Julie Bushee, Director of Labor Support
Joaquin Huerta, Senior Industrial Engineer
Your standards work is complete. Congratulations! But that doesn’t mean your journey has ended. It’s only begun. You’re shortchanging yourself if you don’t validate that the labor hours are schedulable, which is crucial to achieving an effective schedule.
When seeking to implement the engineered labor standards methodology to generate labor staffing demand hours, you must have a well-structured validation process. It includes not only the validation of the hours generated by the standards, but also the placement and spread of those hours. After all, if the labor demand is not in the right place, and the hours are not schedulable, then most definitely the journey won’t be successful.
A well-defined hours validation process has multiple steps
The first step is to generate “raw” engineered hours which are work content hours. These hours are the foundation for the transformation that will occur throughout the next steps. To generate these hours, the following considerations must be taken into account:
- Standards development: Create all the operations assigned to the employees and managers based on the Basic MOST methodology (or any other time study method.) These operations are carried out in two main groups, fixed and variable operations.
- Store-specific attributes: As is well known, each store is different from the others. Some of these differences might be store size, sales volume, offerings, etc.
- Operation frequency: It is necessary to determine the month, week or day that the operation must be performed. A good example of this would be the deep cleaning of the shelves in dry grocery. If this operation will be performed only on the first Monday of each month, the hours generated by that operation should only be scheduled for the specific day.
- Identify where the labor is being completed: Assign the operation to the department responsible for completing the work. Understanding the like skillsets of each operation will help organize the operations in a way that makes sense when scheduling the labor hours.
These considerations are of utmost importance to generate “raw” engineered hours that represent the specific needs of each store. However, these hours are only the labor required to perform all the tasks assigned to the employees and managers to maintain the store as expected. This step only gives us an overall picture of the areas and processes that use most of our labor.
The hours validation must continue through a deeper labor analysis
The next step in an hours validation process takes the “raw” engineered hours through a deeper labor analysis. Additional staffing hours may be needed to meet service directives. In that case, staffing hours adjustments must be applied to the engineered hours to satisfy the gap in hours needed for scheduling. To validate these amalgamated hours, the following considerations must be factored in:
- Minimum expectation of service coverage: This includes minimum requirements such as:
- At least one cashier from store open to close
- Meat case service until 7:00 p.m. nightly
- Floral coverage from 9:00 a.m. to 9:00 p.m. daily
- Opening and closing hours of specific labor or departments: This allows labor tasks to be placed at specific times of the day.
- Queue (in-line service requirements): Some retailers promote service guarantees that require a cashiered lane to be opened to support specific queue lengths.

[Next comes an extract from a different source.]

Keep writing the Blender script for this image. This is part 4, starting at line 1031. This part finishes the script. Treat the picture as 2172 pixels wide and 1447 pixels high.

If any of the above staffing considerations are applied to your staffing model, a thorough validation of these “all in” hours must be completed. How many hours were added to the engineered labor standards time to accommodate the need to meet customer expectations? Are the hours manageable while keeping the integrity of the engineered hours? These questions must be answered before moving forward in the hours validation process.
The final step
The final step along this process ensures not only accuracy of hours but the placement of those hours throughout the day in a way that can be supported in scheduling. Equally as significant as the total number of hours is whether the hours are schedulable. The placement of the hours is often referred to as the labor demand or staffing demand. The labor hours are grouped together into labor tasks that are assigned to employees for the purpose of scheduling. The labor demand must be reviewed and assessed for schedulability before building a schedule.
Some considerations in this step of the hours validation journey include:
- Are the labor task hours spread throughout the day based on when the work needs to be performed?
- Are the labor tasks spread between the department open and close hours?
- Is there a significant demand gap in labor tasks; Minimums or cross-department LT linking needed?
- Are the labor tasks too granular for scheduling?
Whether it has been years since your engineered hours have been refreshed or you have made recent updates to standards and operating time, can you say that you have validated the hours beyond this work? If you have not considered a full hours validation to ensure that the work hours are placed in the right place, at the right time, and are able to be scheduled in the most efficient way, use the steps above to guide you along that process. Only once you have validated hours from start to scheduling, can you be sure that the journey to an effective schedule is complete.